Elo com compradores do Rio
O processo do caso mostra que, pelo menos, um dos compradores dos fuzis produzidos no interior paulista estava no Rio de Janeiro. Diversas mensagens fazem referência ao “cara do RJ” e ao envio em etapas.
“Esse aqui vai pro mesmo cara do RJ, fala para ele que tá o mesmo valor do último”, diz uma das mensagens interceptadas pela PF.
Segundo um dos relatórios, peças eram enviadas desmontadas em viagens feitas por condutores já conhecidos do grupo.
Veículos usados
A PF identificou que os investigados alternavam veículos frequentemente. Usavam carros de familiares, além de veículos alugados ou emprestados. O objetivo, como investigaram os agentes federais, era evitar padrões. Para isso, as peças dos fuzis eram escondidas dentro de caixas de ferramentas, sacolas de mercado, mochilas técnicas e estojos de instrumentos de medição, como se fossem acessórios industriais legítimos.

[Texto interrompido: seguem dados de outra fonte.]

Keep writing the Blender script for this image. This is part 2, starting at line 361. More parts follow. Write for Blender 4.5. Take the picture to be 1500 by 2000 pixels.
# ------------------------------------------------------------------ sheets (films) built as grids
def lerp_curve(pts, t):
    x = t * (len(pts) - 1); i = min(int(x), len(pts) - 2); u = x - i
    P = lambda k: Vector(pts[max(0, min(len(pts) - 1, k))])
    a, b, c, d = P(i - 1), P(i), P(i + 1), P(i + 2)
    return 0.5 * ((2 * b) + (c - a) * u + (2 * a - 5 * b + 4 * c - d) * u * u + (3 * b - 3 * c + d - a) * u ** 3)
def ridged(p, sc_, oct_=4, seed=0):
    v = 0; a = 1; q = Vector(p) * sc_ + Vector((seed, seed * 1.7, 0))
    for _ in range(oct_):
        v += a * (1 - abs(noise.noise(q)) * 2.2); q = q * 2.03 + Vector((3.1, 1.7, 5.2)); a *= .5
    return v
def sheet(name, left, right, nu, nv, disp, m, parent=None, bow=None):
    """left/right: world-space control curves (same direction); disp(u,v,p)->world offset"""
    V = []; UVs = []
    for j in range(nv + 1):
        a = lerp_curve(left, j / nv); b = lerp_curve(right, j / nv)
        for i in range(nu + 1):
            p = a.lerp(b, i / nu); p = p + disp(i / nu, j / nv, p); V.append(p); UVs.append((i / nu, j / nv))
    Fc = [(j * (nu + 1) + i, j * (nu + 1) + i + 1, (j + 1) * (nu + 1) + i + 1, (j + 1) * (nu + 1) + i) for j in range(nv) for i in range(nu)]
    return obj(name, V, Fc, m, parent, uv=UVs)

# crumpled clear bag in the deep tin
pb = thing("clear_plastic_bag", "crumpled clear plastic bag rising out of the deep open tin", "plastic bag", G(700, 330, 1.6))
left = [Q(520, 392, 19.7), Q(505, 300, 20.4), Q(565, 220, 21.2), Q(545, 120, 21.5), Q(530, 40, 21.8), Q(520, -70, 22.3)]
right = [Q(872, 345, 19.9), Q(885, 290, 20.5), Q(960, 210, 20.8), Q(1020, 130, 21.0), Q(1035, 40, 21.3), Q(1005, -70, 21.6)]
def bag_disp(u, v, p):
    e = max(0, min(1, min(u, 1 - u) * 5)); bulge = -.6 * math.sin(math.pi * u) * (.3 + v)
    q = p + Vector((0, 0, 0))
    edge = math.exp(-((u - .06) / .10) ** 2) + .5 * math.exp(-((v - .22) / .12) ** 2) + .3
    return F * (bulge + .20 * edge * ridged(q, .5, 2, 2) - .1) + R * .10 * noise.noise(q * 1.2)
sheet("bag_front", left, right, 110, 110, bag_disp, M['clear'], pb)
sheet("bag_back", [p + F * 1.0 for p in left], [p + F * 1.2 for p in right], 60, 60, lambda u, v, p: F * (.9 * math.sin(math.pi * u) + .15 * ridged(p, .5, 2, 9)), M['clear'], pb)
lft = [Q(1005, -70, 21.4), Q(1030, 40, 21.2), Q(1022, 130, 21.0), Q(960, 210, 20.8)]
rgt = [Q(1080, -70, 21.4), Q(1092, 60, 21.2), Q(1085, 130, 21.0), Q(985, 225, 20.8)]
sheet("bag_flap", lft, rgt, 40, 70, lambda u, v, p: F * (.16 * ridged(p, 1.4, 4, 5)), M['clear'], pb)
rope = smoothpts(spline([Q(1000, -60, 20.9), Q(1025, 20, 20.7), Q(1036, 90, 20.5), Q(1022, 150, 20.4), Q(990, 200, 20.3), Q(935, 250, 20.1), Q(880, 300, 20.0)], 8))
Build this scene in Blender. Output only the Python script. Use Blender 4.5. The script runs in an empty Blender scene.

A linha de produção da fábrica clandestina já mostrava uma estrutura consolidada. Mas foi a logística — discreta, bem planejada e com rotas curtas — que permitiu que a quadrilha mantivesse abastecimento regular de insumos, remessas constantes de peças e entrega precisa aos compradores.
A produção, como resumiu um dos responsáveis pelo caso, “era sofisticada”. Aliada à logística, “mantinha o negócio vivo”.